Monday, March 9, 2009

Financial Regulations

by Richard Crews

It is puzzling that the Obama administration has not come forward with a comprehensive new set of rules and regulations for the financial industries. Clearly the current worldwide economic meltdown is due, at least in major part, to distortions and excesses in banking and other financial practices. These are the result of greedy and amoral, moneyed people with exciting new toys and tools provided by computer and communications technologies, leading to these people "gaming," for personal excitement and gain, an outdated and under-supervised set of laws.

Over the past few decades is has been impossible for government regulation and supervisory sanity to keep up with the rapidly evolving, innovative complexities of transnational finance. A political philosophy of deregulation and small-government has been coupled with fiscal constraints to produce a dysfunctional system.

But these developments are not new or surprising. Thousands of brilliant minds in government, academia, and business have been watching and wondering about their evolution for many years. Now that the worldwide financial pot has come to a boil--has, in fact, boiled over--where are all the "good ideas" that have emerged over those years?

There are several impediments to implementing new rules and regulations for the financial industries. For one thing, there are many disparate, vested--and heavily invested--interests; from politicians and bankers to business people of many ilks, there are powerful people with adversarial points of view. For another thing, the game keeps changing; the nigh-miraculous developments in information technology and the "creative" experiments, realignments, and liquidity they foster mean that would-be regulators are always shooting at a moving, changing, rapidly receding target.

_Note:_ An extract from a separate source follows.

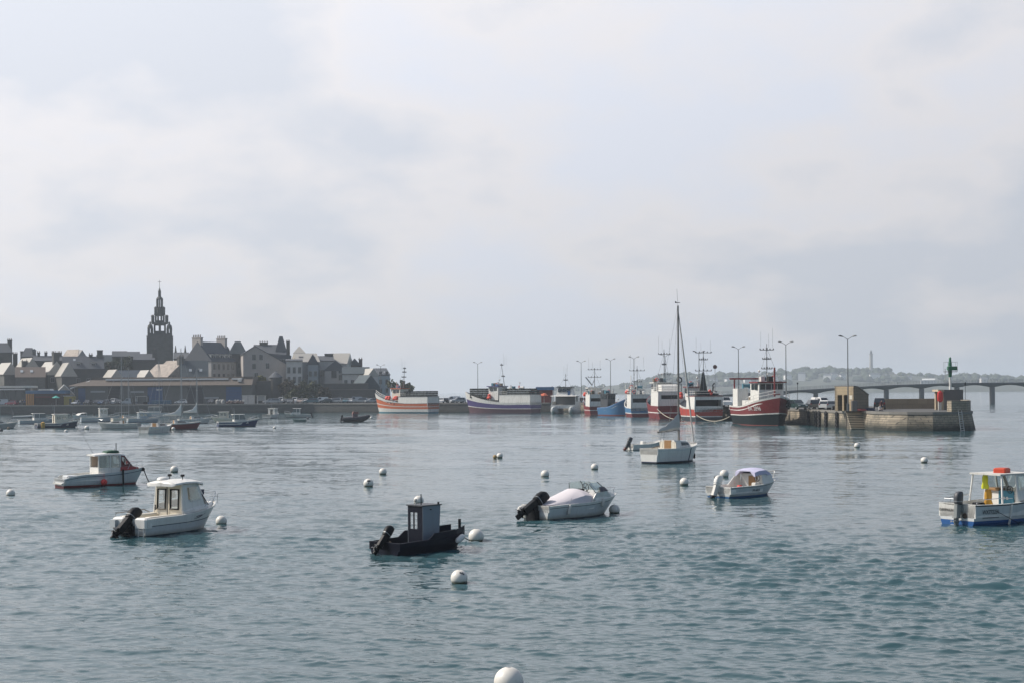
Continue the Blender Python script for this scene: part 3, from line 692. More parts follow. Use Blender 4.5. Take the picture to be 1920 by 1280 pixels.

These factors suggest both a format for new regulations and a process for implementation. The format should be top-down or extensional, proceeding from general principles to evolving specifics. One cannot define (particularly in advance of clever minds and dramatic new technologies) all the specific regulations the future will require; but one can set general principles. For example:

(1) all assets and liabilities should be "on the books"--none may be carried in secret corners of arcane ledgers

(2) and they should all be "marked to market"--if they cannot be competitively priced in open markets, they cannot be carried on the books or by an institution

(3) an institution's assets and liabilities must be balanced or diversified--no single vehicle or transaction device can amount to more than a certain percentage of the net worth of the institution

(4) no single institution may be so big that's its demise would destroy the system--the "too big to fail" or anti-monopoly principle

(5) etc.

Of course there are problems--terribly difficult problems--specifying and implementing such principles. And the processes and results for specifying and implementing them must be amenable to change. But, just as the U.S. Constitution led to a specifying and implementing (and eternally evolving) body of laws, so it is necessary to start with general principles for responsible financial regulation.

As to the process for implementation, the early experiences of the Obama administration (and related history) have clearly shown that ALL stakeholders must be involved from the earliest throes of development. Legislators, business people, and academics must all have their say from the start, both because they may contribute good ideas, but also because that is the way to get them connected and committed to the necessary changes. What Obama has called "summititis"--starting off with broad summits on health care, the environment, energy generation and transmission, etc.--is key to having the process lead to effective results and implementation later on.